▶ Supplied data:
----------------
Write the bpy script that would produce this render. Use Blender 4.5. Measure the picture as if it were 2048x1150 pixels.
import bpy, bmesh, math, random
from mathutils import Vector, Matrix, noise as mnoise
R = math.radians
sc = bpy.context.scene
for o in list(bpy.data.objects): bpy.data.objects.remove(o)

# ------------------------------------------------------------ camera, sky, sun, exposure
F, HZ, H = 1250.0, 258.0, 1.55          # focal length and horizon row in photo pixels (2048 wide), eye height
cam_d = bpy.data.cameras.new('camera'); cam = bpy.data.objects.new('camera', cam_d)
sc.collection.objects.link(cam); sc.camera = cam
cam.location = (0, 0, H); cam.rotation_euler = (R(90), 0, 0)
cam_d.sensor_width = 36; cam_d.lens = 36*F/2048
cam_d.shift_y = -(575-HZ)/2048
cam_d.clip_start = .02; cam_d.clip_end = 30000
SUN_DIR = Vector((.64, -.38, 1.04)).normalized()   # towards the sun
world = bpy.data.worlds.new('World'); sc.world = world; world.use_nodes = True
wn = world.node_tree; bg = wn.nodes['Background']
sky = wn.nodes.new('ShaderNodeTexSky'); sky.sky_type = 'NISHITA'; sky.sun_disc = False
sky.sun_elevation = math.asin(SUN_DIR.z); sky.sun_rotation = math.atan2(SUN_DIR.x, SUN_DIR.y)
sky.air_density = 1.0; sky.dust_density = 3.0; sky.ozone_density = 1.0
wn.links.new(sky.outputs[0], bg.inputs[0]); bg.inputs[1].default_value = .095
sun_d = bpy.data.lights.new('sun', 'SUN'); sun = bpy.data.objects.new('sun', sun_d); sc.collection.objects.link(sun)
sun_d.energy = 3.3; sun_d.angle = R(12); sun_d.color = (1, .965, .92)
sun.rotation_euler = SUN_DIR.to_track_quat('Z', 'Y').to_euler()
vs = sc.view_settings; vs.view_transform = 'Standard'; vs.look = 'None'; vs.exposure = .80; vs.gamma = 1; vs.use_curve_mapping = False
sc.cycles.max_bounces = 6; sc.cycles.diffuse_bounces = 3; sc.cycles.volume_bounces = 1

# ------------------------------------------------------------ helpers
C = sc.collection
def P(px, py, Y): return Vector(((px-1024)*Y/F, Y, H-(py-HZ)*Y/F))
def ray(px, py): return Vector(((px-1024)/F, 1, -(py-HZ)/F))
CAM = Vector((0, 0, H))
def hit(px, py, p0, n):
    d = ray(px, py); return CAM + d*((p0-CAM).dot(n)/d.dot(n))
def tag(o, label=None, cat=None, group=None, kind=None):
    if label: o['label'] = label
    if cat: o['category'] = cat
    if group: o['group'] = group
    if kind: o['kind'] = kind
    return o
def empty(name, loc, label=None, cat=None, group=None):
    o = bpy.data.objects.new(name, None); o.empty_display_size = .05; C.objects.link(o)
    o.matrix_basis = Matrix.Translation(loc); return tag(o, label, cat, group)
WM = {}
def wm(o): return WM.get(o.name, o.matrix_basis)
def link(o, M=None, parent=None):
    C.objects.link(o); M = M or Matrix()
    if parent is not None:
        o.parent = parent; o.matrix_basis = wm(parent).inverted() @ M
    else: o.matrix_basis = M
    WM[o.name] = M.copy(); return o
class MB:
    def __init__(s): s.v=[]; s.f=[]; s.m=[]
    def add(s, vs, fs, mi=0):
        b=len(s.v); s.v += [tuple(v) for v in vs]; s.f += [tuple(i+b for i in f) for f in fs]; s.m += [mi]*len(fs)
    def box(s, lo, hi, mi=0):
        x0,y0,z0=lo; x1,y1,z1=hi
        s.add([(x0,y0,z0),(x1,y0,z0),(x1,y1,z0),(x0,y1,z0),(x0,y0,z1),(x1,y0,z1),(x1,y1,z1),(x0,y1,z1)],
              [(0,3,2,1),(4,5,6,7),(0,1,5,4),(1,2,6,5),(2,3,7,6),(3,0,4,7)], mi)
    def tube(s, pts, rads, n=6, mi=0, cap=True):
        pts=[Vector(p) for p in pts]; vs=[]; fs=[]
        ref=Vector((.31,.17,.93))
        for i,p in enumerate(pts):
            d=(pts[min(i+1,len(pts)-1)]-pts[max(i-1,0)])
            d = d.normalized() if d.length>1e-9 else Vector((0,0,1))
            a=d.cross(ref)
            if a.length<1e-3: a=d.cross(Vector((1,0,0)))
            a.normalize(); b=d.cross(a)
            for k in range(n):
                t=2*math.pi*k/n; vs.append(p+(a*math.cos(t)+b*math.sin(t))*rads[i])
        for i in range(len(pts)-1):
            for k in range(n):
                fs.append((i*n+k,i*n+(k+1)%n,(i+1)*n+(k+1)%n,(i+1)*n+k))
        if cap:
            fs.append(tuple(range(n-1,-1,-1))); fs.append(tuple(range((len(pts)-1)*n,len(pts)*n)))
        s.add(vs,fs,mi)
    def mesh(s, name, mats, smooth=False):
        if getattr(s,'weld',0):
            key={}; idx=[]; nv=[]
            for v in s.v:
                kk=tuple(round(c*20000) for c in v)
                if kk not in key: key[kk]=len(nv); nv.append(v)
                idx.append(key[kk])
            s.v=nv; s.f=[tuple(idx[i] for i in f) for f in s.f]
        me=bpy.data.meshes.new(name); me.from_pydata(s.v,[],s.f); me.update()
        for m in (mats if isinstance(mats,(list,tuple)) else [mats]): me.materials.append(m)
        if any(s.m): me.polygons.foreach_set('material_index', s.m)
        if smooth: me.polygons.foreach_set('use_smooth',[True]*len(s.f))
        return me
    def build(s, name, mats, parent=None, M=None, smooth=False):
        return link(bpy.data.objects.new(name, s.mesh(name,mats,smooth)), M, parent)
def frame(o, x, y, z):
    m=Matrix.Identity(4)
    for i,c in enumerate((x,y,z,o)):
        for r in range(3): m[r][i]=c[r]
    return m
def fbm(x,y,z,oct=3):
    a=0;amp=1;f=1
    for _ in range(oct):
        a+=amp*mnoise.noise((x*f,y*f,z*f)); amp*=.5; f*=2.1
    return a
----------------
▶ What to do: Give every line of the material again, exactly as it reads.

▶ Output of the task:
Write the bpy script that would produce this render. Use Blender 4.5. Measure the picture as if it were 2048x1150 pixels.
import bpy, bmesh, math, random
from mathutils import Vector, Matrix, noise as mnoise
R = math.radians
sc = bpy.context.scene
for o in list(bpy.data.objects): bpy.data.objects.remove(o)

# ------------------------------------------------------------ camera, sky, sun, exposure
F, HZ, H = 1250.0, 258.0, 1.55          # focal length and horizon row in photo pixels (2048 wide), eye height
cam_d = bpy.data.cameras.new('camera'); cam = bpy.data.objects.new('camera', cam_d)
sc.collection.objects.link(cam); sc.camera = cam
cam.location = (0, 0, H); cam.rotation_euler = (R(90), 0, 0)
cam_d.sensor_width = 36; cam_d.lens = 36*F/2048
cam_d.shift_y = -(575-HZ)/2048
cam_d.clip_start = .02; cam_d.clip_end = 30000
SUN_DIR = Vector((.64, -.38, 1.04)).normalized()   # towards the sun
world = bpy.data.worlds.new('World'); sc.world = world; world.use_nodes = True
wn = world.node_tree; bg = wn.nodes['Background']
sky = wn.nodes.new('ShaderNodeTexSky'); sky.sky_type = 'NISHITA'; sky.sun_disc = False
sky.sun_elevation = math.asin(SUN_DIR.z); sky.sun_rotation = math.atan2(SUN_DIR.x, SUN_DIR.y)
sky.air_density = 1.0; sky.dust_density = 3.0; sky.ozone_density = 1.0
wn.links.new(sky.outputs[0], bg.inputs[0]); bg.inputs[1].default_value = .095
sun_d = bpy.data.lights.new('sun', 'SUN'); sun = bpy.data.objects.new('sun', sun_d); sc.collection.objects.link(sun)
sun_d.energy = 3.3; sun_d.angle = R(12); sun_d.color = (1, .965, .92)
sun.rotation_euler = SUN_DIR.to_track_quat('Z', 'Y').to_euler()
vs = sc.view_settings; vs.view_transform = 'Standard'; vs.look = 'None'; vs.exposure = .80; vs.gamma = 1; vs.use_curve_mapping = False
sc.cycles.max_bounces = 6; sc.cycles.diffuse_bounces = 3; sc.cycles.volume_bounces = 1

# ------------------------------------------------------------ helpers
C = sc.collection
def P(px, py, Y): return Vector(((px-1024)*Y/F, Y, H-(py-HZ)*Y/F))
def ray(px, py): return Vector(((px-1024)/F, 1, -(py-HZ)/F))
CAM = Vector((0, 0, H))
def hit(px, py, p0, n):
    d = ray(px, py); return CAM + d*((p0-CAM).dot(n)/d.dot(n))
def tag(o, label=None, cat=None, group=None, kind=None):
    if label: o['label'] = label
    if cat: o['category'] = cat
    if group: o['group'] = group
    if kind: o['kind'] = kind
    return o
def empty(name, loc, label=None, cat=None, group=None):
    o = bpy.data.objects.new(name, None); o.empty_display_size = .05; C.objects.link(o)
    o.matrix_basis = Matrix.Translation(loc); return tag(o, label, cat, group)
WM = {}
def wm(o): return WM.get(o.name, o.matrix_basis)
def link(o, M=None, parent=None):
    C.objects.link(o); M = M or Matrix()
    if parent is not None:
        o.parent = parent; o.matrix_basis = wm(parent).inverted() @ M
    else: o.matrix_basis = M
    WM[o.name] = M.copy(); return o
class MB:
    def __init__(s): s.v=[]; s.f=[]; s.m=[]
    def add(s, vs, fs, mi=0):
        b=len(s.v); s.v += [tuple(v) for v in vs]; s.f += [tuple(i+b for i in f) for f in fs]; s.m += [mi]*len(fs)
    def box(s, lo, hi, mi=0):
        x0,y0,z0=lo; x1,y1,z1=hi
        s.add([(x0,y0,z0),(x1,y0,z0),(x1,y1,z0),(x0,y1,z0),(x0,y0,z1),(x1,y0,z1),(x1,y1,z1),(x0,y1,z1)],
              [(0,3,2,1),(4,5,6,7),(0,1,5,4),(1,2,6,5),(2,3,7,6),(3,0,4,7)], mi)
    def tube(s, pts, rads, n=6, mi=0, cap=True):
        pts=[Vector(p) for p in pts]; vs=[]; fs=[]
        ref=Vector((.31,.17,.93))
        for i,p in enumerate(pts):
            d=(pts[min(i+1,len(pts)-1)]-pts[max(i-1,0)])
            d = d.normalized() if d.length>1e-9 else Vector((0,0,1))
            a=d.cross(ref)
            if a.length<1e-3: a=d.cross(Vector((1,0,0)))
            a.normalize(); b=d.cross(a)
            for k in range(n):
                t=2*math.pi*k/n; vs.append(p+(a*math.cos(t)+b*math.sin(t))*rads[i])
        for i in range(len(pts)-1):
            for k in range(n):
                fs.append((i*n+k,i*n+(k+1)%n,(i+1)*n+(k+1)%n,(i+1)*n+k))
        if cap:
            fs.append(tuple(range(n-1,-1,-1))); fs.append(tuple(range((len(pts)-1)*n,len(pts)*n)))
        s.add(vs,fs,mi)
    def mesh(s, name, mats, smooth=False):
        if getattr(s,'weld',0):
            key={}; idx=[]; nv=[]
            for v in s.v:
                kk=tuple(round(c*20000) for c in v)
                if kk not in key: key[kk]=len(nv); nv.append(v)
                idx.append(key[kk])
            s.v=nv; s.f=[tuple(idx[i] for i in f) for f in s.f]
        me=bpy.data.meshes.new(name); me.from_pydata(s.v,[],s.f); me.update()
        for m in (mats if isinstance(mats,(list,tuple)) else [mats]): me.materials.append(m)
        if any(s.m): me.polygons.foreach_set('material_index', s.m)
        if smooth: me.polygons.foreach_set('use_smooth',[True]*len(s.f))
        return me
    def build(s, name, mats, parent=None, M=None, smooth=False):
        return link(bpy.data.objects.new(name, s.mesh(name,mats,smooth)), M, parent)
def frame(o, x, y, z):
    m=Matrix.Identity(4)
    for i,c in enumerate((x,y,z,o)):
        for r in range(3): m[r][i]=c[r]
    return m
def fbm(x,y,z,oct=3):
    a=0;amp=1;f=1
    for _ in range(oct):
        a+=amp*mnoise.noise((x*f,y*f,z*f)); amp*=.5; f*=2.1
    return a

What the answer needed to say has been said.